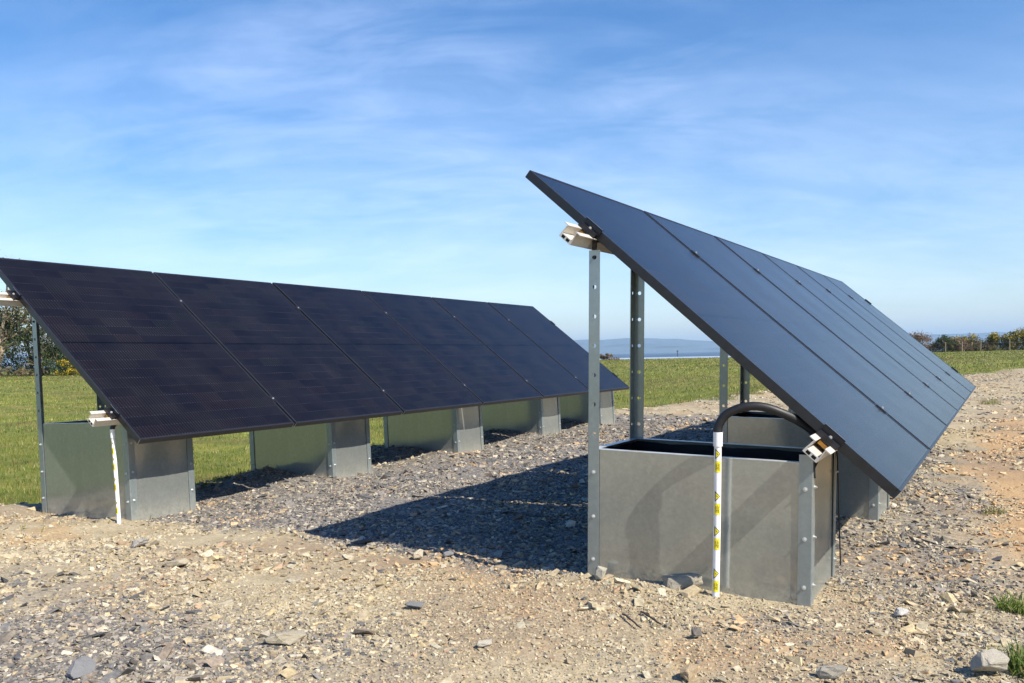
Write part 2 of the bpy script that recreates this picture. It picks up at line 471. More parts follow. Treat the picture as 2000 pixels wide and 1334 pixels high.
def build_ground():
    ang, rr = polar_grid()
    A, Rr = np.meshgrid(ang, rr)
    X, Y = Rr * np.sin(A), Rr * np.cos(A)
    Z = height(X, Y)
    na, nr = len(ang), len(rr)
    co = np.stack([X, Y, Z], -1).reshape(-1, 3)
    i = np.arange(nr - 1)[:, None] * na + np.arange(na)[None, :]
    j = np.arange(nr - 1)[:, None] * na + (np.arange(na)[None, :] + 1) % na
    q = np.stack([i, j, j + na, i + na], -1).reshape(-1, 4)[:, ::-1]
    me = bpy.data.meshes.new('ground')
    me.vertices.add(len(co)); me.vertices.foreach_set('co', co.ravel())
    me.loops.add(q.size); me.loops.foreach_set('vertex_index', q.ravel())
    me.polygons.add(len(q)); me.polygons.foreach_set('loop_start', np.arange(0, q.size, 4))
    me.polygons.foreach_set('loop_total', np.full(len(q), 4))
    me.polygons.foreach_set('use_smooth', np.ones(len(q), bool))
    me.update(calc_edges=True)
    sl, orr, rd = yard_masks(X, Y)
    g = gravel_sd(X, Y) + (fbm(X * 2.3, Y * 2.3, 15, 4) - 0.5) * 0.9 * np.clip(np.hypot(X, Y) / 7, .5, 2.2)
    gm = sstep(-0.12, 0.12, g)
    ca = me.color_attributes.new('masks', 'FLOAT_COLOR', 'POINT')
    ca.data.foreach_set('color', np.stack([sl, orr, rd, gm], -1).reshape(-1).astype(np.float32))
    o = bpy.data.objects.new('ground', me)
    C.objects.link(o)
    m, nb, p = mat('yard_and_field')
    at = nb.n('ShaderNodeAttribute', attribute_name='masks')
    sc3 = nb.n('ShaderNodeSeparateColor', {0: at.outputs['Color']})
    t = nb.n('ShaderNodeTexCoord').outputs['Object']
    fine = nb.n('ShaderNodeTexNoise', {'Vector': t, 'Scale': 60.0, 'Detail': 8.0, 'Roughness': 0.7})
    mid = nb.n('ShaderNodeTexNoise', {'Vector': t, 'Scale': 9.0, 'Detail': 6.0, 'Roughness': 0.6})
    big = nb.n('ShaderNodeTexNoise', {'Vector': t, 'Scale': 1.2, 'Detail': 5.0})
    vor = nb.n('ShaderNodeTexVoronoi', {'Vector': t, 'Scale': 110.0})
    vcol = nb.n('ShaderNodeSeparateColor', {0: vor.outputs['Color']}).outputs[0]
    dirt = nb.ramp(mid.outputs[0], [(0.25, (0.31, 0.25, 0.155)), (0.5, (0.405, 0.335, 0.22)), (0.75, (0.47, 0.40, 0.28))])
    dirt = nb.mix(sc3.outputs[1], dirt, (0.43, 0.285, 0.15))
    dirt = nb.mix(sc3.outputs[2], dirt, (0.28, 0.195, 0.13))
    slate = nb.ramp(vcol, [(0.0, (0.10, 0.093, 0.09)), (0.5, (0.19, 0.172, 0.155)), (1.0, (0.33, 0.30, 0.26))])
    yard = nb.mix(sc3.outputs[0], dirt, slate)
    yard = nb.mix(1.0, yard, nb.ramp(fine.outputs[0], [(0.25, 0.68), (0.75, 1.25)]), 'MULTIPLY')
    yard = nb.mix(0.35, yard, nb.ramp(vcol, [(0, 0.7), (1, 1.2)]), 'MULTIPLY')
    gfine = nb.n('ShaderNodeTexNoise', {'Vector': t, 'Scale': 2.2, 'Detail': 9.0, 'Roughness': 0.75})
    grass = nb.ramp(gfine.outputs[0], [(0.25, (0.10, 0.12, 0.022)), (0.5, (0.15, 0.17, 0.035)), (0.75, (0.24, 0.23, 0.08))])
    gb = nb.ramp(big.outputs[0], [(0.3, (0.62, 0.68, 0.66)), (0.5, (0.95, 0.95, 0.9)), (0.72, (1.35, 1.15, 1.15))])
    grass = nb.mix(1.0, grass, gb, 'MULTIPLY')
    c = nb.mix(at.outputs['Alpha'], grass, yard)
    setp(nb, p, Base_Color=c, Roughness=0.95)
    p.inputs['Specular IOR Level'].default_value = 0.15
    hgt = nb.math('ADD', nb.math('MULTIPLY', fine.outputs[0], 0.6), nb.math('MULTIPLY', vor.outputs['Distance'], 0.2))
    bp = nb.n('ShaderNodeBump', {'Height': hgt, 'Strength': 0.8, 'Distance': 0.007})
    nb.nt.links.new(bp.outputs[0], p.inputs['Normal'])
    me.materials.append(m)
    tag(o, 'pale stony yard running out into a green field', kind='structure')
    return o


build_ground()


def plane_disk(name, z, r0, r1, a0, a1, m, label, nr=2, na=60):
    mb = MB()
    vs, fs = [], []
    for i in range(nr):
        rr = r0 + (r1 - r0) * i / (nr - 1)
        for k in range(na + 1):
            a = R(a0 + (a1 - a0) * k / na)
            vs.append((rr * math.sin(a), rr * math.cos(a), z))
    for i in range(nr - 1):
        for k in range(na):
            q = i * (na + 1) + k
            fs.append((q, q + na + 1, q + na + 2, q + 1))
    mb.add(vs, fs)
    return tag(mb.build(name, m), label, kind='structure')


mw, nb, p = mat('estuary_water')
t = nb.n('ShaderNodeTexCoord').outputs['Object']
mpp = nb.n('ShaderNodeMapping', {'Vector': t, 'Scale': (0.02, 0.004, 1)})
ns = nb.n('ShaderNodeTexNoise', {'Vector': mpp.outputs[0], 'Scale': 1.0, 'Detail': 6.0})
setp(nb, p, Base_Color=nb.ramp(ns.outputs[0], [(0.3, (0.055, 0.095, 0.15)), (0.7, (0.085, 0.14, 0.21))]), Roughness=0.8)
p.inputs['Specular IOR Level'].default_value = 0.1
plane_disk('water', -4.2, 100, 14000, -80, 80, mw, 'dark blue band of estuary water below the hills')
mm, nb, p = mat('wet_mudflat')
t = nb.n('ShaderNodeTexCoord').outputs['Object']
mpp = nb.n('ShaderNodeMapping', {'Vector': t, 'Scale': (0.012, 0.05, 1)})
ns = nb.n('ShaderNodeTexNoise', {'Vector': mpp.outputs[0], 'Scale': 1.0, 'Detail': 6.0})
setp(nb, p, Base_Color=nb.ramp(ns.outputs[0], [(0.35, (0.30, 0.36, 0.44)), (0.65, (0.44, 0.50, 0.58))]), Roughness=0.5)
p.inputs['Specular IOR Level'].default_value = 0.6
plane_disk('mudflat', -4.19, 100, 900, -80, 80, mm, 'pale wet tidal flat between the field and the water')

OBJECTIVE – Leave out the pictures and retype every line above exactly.

SOLUTION TO THIS EXERCISE –
Write part 2 of the bpy script that recreates this picture. It picks up at line 471. More parts follow. Treat the picture as 2000 pixels wide and 1334 pixels high.
def build_ground():
    ang, rr = polar_grid()
    A, Rr = np.meshgrid(ang, rr)
    X, Y = Rr * np.sin(A), Rr * np.cos(A)
    Z = height(X, Y)
    na, nr = len(ang), len(rr)
    co = np.stack([X, Y, Z], -1).reshape(-1, 3)
    i = np.arange(nr - 1)[:, None] * na + np.arange(na)[None, :]
    j = np.arange(nr - 1)[:, None] * na + (np.arange(na)[None, :] + 1) % na
    q = np.stack([i, j, j + na, i + na], -1).reshape(-1, 4)[:, ::-1]
    me = bpy.data.meshes.new('ground')
    me.vertices.add(len(co)); me.vertices.foreach_set('co', co.ravel())
    me.loops.add(q.size); me.loops.foreach_set('vertex_index', q.ravel())
    me.polygons.add(len(q)); me.polygons.foreach_set('loop_start', np.arange(0, q.size, 4))
    me.polygons.foreach_set('loop_total', np.full(len(q), 4))
    me.polygons.foreach_set('use_smooth', np.ones(len(q), bool))
    me.update(calc_edges=True)
    sl, orr, rd = yard_masks(X, Y)
    g = gravel_sd(X, Y) + (fbm(X * 2.3, Y * 2.3, 15, 4) - 0.5) * 0.9 * np.clip(np.hypot(X, Y) / 7, .5, 2.2)
    gm = sstep(-0.12, 0.12, g)
    ca = me.color_attributes.new('masks', 'FLOAT_COLOR', 'POINT')
    ca.data.foreach_set('color', np.stack([sl, orr, rd, gm], -1).reshape(-1).astype(np.float32))
    o = bpy.data.objects.new('ground', me)
    C.objects.link(o)
    m, nb, p = mat('yard_and_field')
    at = nb.n('ShaderNodeAttribute', attribute_name='masks')
    sc3 = nb.n('ShaderNodeSeparateColor', {0: at.outputs['Color']})
    t = nb.n('ShaderNodeTexCoord').outputs['Object']
    fine = nb.n('ShaderNodeTexNoise', {'Vector': t, 'Scale': 60.0, 'Detail': 8.0, 'Roughness': 0.7})
    mid = nb.n('ShaderNodeTexNoise', {'Vector': t, 'Scale': 9.0, 'Detail': 6.0, 'Roughness': 0.6})
    big = nb.n('ShaderNodeTexNoise', {'Vector': t, 'Scale': 1.2, 'Detail': 5.0})
    vor = nb.n('ShaderNodeTexVoronoi', {'Vector': t, 'Scale': 110.0})
    vcol = nb.n('ShaderNodeSeparateColor', {0: vor.outputs['Color']}).outputs[0]
    dirt = nb.ramp(mid.outputs[0], [(0.25, (0.31, 0.25, 0.155)), (0.5, (0.405, 0.335, 0.22)), (0.75, (0.47, 0.40, 0.28))])
    dirt = nb.mix(sc3.outputs[1], dirt, (0.43, 0.285, 0.15))
    dirt = nb.mix(sc3.outputs[2], dirt, (0.28, 0.195, 0.13))
    slate = nb.ramp(vcol, [(0.0, (0.10, 0.093, 0.09)), (0.5, (0.19, 0.172, 0.155)), (1.0, (0.33, 0.30, 0.26))])
    yard = nb.mix(sc3.outputs[0], dirt, slate)
    yard = nb.mix(1.0, yard, nb.ramp(fine.outputs[0], [(0.25, 0.68), (0.75, 1.25)]), 'MULTIPLY')
    yard = nb.mix(0.35, yard, nb.ramp(vcol, [(0, 0.7), (1, 1.2)]), 'MULTIPLY')
    gfine = nb.n('ShaderNodeTexNoise', {'Vector': t, 'Scale': 2.2, 'Detail': 9.0, 'Roughness': 0.75})
    grass = nb.ramp(gfine.outputs[0], [(0.25, (0.10, 0.12, 0.022)), (0.5, (0.15, 0.17, 0.035)), (0.75, (0.24, 0.23, 0.08))])
    gb = nb.ramp(big.outputs[0], [(0.3, (0.62, 0.68, 0.66)), (0.5, (0.95, 0.95, 0.9)), (0.72, (1.35, 1.15, 1.15))])
    grass = nb.mix(1.0, grass, gb, 'MULTIPLY')
    c = nb.mix(at.outputs['Alpha'], grass, yard)
    setp(nb, p, Base_Color=c, Roughness=0.95)
    p.inputs['Specular IOR Level'].default_value = 0.15
    hgt = nb.math('ADD', nb.math('MULTIPLY', fine.outputs[0], 0.6), nb.math('MULTIPLY', vor.outputs['Distance'], 0.2))
    bp = nb.n('ShaderNodeBump', {'Height': hgt, 'Strength': 0.8, 'Distance': 0.007})
    nb.nt.links.new(bp.outputs[0], p.inputs['Normal'])
    me.materials.append(m)
    tag(o, 'pale stony yard running out into a green field', kind='structure')
    return o


build_ground()


def plane_disk(name, z, r0, r1, a0, a1, m, label, nr=2, na=60):
    mb = MB()
    vs, fs = [], []
    for i in range(nr):
        rr = r0 + (r1 - r0) * i / (nr - 1)
        for k in range(na + 1):
            a = R(a0 + (a1 - a0) * k / na)
            vs.append((rr * math.sin(a), rr * math.cos(a), z))
    for i in range(nr - 1):
        for k in range(na):
            q = i * (na + 1) + k
            fs.append((q, q + na + 1, q + na + 2, q + 1))
    mb.add(vs, fs)
    return tag(mb.build(name, m), label, kind='structure')


mw, nb, p = mat('estuary_water')
t = nb.n('ShaderNodeTexCoord').outputs['Object']
mpp = nb.n('ShaderNodeMapping', {'Vector': t, 'Scale': (0.02, 0.004, 1)})
ns = nb.n('ShaderNodeTexNoise', {'Vector': mpp.outputs[0], 'Scale': 1.0, 'Detail': 6.0})
setp(nb, p, Base_Color=nb.ramp(ns.outputs[0], [(0.3, (0.055, 0.095, 0.15)), (0.7, (0.085, 0.14, 0.21))]), Roughness=0.8)
p.inputs['Specular IOR Level'].default_value = 0.1
plane_disk('water', -4.2, 100, 14000, -80, 80, mw, 'dark blue band of estuary water below the hills')
mm, nb, p = mat('wet_mudflat')
t = nb.n('ShaderNodeTexCoord').outputs['Object']
mpp = nb.n('ShaderNodeMapping', {'Vector': t, 'Scale': (0.012, 0.05, 1)})
ns = nb.n('ShaderNodeTexNoise', {'Vector': mpp.outputs[0], 'Scale': 1.0, 'Detail': 6.0})
setp(nb, p, Base_Color=nb.ramp(ns.outputs[0], [(0.35, (0.30, 0.36, 0.44)), (0.65, (0.44, 0.50, 0.58))]), Roughness=0.5)
p.inputs['Specular IOR Level'].default_value = 0.6
plane_disk('mudflat', -4.19, 100, 900, -80, 80, mm, 'pale wet tidal flat between the field and the water')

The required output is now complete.